-- START OF Extracted material --

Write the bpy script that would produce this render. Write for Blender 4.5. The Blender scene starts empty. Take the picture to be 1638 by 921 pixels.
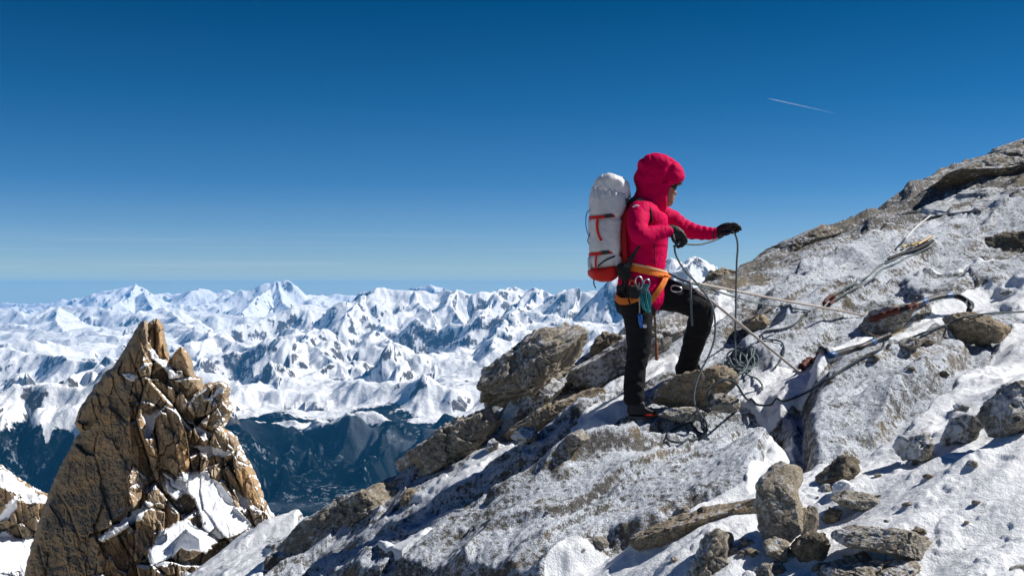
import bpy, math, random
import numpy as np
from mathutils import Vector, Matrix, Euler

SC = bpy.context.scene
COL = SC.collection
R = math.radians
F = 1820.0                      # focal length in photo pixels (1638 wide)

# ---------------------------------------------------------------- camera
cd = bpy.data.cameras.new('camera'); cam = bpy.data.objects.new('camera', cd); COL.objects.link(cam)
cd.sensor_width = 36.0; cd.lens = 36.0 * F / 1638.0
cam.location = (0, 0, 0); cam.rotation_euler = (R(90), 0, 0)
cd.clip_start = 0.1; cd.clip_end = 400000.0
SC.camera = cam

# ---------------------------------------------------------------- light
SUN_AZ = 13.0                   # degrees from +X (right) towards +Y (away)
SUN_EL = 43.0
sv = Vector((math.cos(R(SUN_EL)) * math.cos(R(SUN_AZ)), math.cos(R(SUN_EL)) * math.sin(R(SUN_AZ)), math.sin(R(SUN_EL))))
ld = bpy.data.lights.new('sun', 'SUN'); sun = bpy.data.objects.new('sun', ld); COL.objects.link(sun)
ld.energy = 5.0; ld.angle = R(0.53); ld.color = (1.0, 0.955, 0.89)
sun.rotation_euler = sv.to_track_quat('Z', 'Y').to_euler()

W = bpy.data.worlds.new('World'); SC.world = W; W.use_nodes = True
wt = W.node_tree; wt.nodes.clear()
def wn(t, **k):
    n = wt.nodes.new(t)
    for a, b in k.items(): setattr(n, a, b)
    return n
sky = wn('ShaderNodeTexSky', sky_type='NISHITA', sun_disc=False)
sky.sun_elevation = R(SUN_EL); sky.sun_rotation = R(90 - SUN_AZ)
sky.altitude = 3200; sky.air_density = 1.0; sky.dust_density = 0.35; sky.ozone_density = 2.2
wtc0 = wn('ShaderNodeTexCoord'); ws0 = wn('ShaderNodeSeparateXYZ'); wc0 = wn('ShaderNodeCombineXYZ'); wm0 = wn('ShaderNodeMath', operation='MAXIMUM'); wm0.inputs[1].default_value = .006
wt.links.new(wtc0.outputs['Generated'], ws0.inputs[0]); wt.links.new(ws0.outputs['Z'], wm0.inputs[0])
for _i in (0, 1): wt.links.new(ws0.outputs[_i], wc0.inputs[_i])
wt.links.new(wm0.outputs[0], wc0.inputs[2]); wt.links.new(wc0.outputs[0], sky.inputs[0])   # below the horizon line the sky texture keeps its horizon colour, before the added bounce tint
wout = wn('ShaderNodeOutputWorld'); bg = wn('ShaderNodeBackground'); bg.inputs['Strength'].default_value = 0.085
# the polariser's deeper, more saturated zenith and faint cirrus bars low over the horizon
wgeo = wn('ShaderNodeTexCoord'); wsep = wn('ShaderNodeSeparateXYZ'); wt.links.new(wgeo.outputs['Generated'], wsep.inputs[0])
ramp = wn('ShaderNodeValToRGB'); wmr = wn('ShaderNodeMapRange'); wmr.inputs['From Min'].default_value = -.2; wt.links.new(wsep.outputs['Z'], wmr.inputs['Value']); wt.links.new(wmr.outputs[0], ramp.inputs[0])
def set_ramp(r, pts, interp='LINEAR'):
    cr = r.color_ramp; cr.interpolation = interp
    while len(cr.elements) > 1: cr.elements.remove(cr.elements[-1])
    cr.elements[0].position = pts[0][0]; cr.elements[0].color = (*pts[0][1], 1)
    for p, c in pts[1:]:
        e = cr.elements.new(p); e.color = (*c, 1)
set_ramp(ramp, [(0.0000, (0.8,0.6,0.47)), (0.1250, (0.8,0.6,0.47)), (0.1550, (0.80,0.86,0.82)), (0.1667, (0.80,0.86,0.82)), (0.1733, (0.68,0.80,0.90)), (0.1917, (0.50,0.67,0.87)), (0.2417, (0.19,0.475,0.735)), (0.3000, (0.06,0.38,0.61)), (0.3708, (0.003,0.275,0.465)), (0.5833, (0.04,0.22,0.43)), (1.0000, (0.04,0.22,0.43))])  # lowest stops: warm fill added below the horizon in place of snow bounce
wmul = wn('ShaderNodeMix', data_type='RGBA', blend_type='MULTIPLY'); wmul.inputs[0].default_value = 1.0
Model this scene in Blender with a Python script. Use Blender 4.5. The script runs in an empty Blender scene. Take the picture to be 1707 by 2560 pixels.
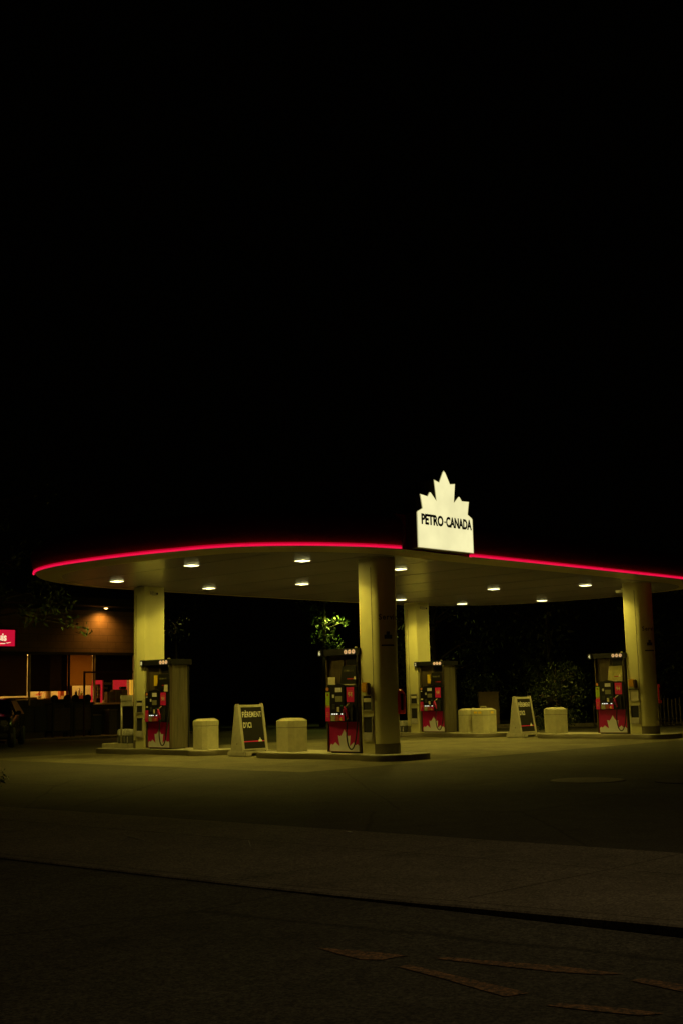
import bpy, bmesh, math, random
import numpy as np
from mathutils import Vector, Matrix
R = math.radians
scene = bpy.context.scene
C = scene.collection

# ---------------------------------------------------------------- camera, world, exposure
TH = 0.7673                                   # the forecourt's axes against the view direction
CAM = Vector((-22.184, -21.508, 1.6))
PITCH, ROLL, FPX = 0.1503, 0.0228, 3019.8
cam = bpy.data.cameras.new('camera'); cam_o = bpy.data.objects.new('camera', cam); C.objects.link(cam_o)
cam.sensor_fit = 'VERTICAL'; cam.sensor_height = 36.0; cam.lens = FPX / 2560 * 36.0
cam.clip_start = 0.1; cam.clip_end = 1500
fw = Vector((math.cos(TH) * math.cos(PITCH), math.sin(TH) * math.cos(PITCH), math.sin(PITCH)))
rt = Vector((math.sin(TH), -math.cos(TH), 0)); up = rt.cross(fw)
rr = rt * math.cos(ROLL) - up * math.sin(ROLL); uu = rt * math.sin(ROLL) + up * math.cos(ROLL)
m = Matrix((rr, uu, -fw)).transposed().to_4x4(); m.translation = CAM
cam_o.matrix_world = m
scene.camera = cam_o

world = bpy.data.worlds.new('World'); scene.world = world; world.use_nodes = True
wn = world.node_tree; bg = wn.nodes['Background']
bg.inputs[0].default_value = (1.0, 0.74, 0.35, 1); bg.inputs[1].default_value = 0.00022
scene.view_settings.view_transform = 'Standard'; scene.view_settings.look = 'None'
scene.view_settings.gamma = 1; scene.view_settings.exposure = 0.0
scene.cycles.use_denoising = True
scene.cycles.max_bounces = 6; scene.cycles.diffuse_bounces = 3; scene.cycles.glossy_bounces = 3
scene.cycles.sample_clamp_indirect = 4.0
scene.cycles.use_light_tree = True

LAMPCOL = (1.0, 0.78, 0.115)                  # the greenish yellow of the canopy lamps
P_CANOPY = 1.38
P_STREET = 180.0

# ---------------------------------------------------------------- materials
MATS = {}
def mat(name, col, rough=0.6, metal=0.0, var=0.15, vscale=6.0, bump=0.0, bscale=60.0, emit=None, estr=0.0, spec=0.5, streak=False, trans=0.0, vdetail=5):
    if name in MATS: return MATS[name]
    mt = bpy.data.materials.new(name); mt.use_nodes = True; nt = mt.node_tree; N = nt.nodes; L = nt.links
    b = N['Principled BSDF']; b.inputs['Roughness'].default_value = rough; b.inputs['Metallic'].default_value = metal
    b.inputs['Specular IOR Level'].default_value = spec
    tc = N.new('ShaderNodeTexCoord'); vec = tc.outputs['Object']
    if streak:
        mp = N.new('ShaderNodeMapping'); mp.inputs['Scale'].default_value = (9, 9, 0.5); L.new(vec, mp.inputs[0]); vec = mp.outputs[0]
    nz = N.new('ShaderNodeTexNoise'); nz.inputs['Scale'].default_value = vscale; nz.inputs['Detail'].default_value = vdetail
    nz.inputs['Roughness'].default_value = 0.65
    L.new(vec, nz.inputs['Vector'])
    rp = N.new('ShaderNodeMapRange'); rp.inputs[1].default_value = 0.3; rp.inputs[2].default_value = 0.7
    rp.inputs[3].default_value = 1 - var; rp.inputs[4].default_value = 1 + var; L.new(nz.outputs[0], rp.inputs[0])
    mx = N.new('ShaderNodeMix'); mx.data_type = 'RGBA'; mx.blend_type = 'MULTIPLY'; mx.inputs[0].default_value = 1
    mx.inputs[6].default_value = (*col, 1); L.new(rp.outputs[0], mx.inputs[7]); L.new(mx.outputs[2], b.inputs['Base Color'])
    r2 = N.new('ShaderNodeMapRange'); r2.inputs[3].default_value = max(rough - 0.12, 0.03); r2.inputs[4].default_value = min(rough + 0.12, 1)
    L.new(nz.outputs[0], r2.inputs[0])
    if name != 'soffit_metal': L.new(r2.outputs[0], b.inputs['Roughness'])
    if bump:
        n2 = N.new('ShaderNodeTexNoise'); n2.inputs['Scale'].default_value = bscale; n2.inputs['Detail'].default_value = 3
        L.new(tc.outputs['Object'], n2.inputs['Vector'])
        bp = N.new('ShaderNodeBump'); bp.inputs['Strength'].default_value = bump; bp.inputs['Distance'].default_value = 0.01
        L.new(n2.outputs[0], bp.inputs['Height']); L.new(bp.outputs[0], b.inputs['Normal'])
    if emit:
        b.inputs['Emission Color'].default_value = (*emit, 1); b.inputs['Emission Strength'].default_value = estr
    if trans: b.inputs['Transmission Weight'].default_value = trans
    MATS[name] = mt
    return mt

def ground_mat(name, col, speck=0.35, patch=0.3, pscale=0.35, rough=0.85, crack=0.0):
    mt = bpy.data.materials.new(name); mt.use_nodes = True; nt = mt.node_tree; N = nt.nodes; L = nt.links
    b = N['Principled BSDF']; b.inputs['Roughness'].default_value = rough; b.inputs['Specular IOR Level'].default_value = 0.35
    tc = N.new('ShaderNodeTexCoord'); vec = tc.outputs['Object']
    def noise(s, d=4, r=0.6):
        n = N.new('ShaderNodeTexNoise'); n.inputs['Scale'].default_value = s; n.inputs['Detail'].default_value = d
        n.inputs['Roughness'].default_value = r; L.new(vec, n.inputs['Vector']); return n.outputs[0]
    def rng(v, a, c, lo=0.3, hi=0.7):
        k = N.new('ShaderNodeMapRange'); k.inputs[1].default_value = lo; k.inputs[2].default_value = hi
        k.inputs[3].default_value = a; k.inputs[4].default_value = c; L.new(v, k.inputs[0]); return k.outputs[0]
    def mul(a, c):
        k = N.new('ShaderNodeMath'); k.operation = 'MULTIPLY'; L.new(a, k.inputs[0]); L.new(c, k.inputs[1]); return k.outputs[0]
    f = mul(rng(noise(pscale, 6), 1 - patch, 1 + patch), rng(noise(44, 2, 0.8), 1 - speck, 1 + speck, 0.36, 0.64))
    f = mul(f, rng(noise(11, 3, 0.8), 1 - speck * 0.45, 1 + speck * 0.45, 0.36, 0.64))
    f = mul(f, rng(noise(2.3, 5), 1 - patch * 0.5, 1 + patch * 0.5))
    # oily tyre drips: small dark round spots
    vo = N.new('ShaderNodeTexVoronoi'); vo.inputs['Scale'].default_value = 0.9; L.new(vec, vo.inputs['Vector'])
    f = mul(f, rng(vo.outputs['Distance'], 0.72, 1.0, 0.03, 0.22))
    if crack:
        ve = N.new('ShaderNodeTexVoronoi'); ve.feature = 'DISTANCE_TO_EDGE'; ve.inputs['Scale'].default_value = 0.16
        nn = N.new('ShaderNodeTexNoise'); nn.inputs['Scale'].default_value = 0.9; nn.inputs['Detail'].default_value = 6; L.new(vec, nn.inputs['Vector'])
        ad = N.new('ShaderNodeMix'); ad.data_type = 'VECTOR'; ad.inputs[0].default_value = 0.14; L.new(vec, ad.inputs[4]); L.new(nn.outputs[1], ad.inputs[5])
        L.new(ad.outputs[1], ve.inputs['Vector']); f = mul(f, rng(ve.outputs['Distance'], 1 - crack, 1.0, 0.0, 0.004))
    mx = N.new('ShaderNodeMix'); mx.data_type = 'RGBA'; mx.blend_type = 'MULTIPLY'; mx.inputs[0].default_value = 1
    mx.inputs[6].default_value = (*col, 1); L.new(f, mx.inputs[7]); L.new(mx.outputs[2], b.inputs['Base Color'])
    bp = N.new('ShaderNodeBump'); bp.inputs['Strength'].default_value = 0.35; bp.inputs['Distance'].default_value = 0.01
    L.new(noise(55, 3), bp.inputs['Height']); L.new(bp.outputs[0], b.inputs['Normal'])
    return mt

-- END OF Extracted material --

Aim: Copy the lines above exactly, starting at the one with "Model this scene" and ending at the one with "C = scene.collection", both included. Leave out any pictures and add nothing else.

Full answer:
Model this scene in Blender with a Python script. Use Blender 4.5. The script runs in an empty Blender scene. Take the picture to be 1707 by 2560 pixels.
import bpy, bmesh, math, random
import numpy as np
from mathutils import Vector, Matrix
R = math.radians
scene = bpy.context.scene
C = scene.collection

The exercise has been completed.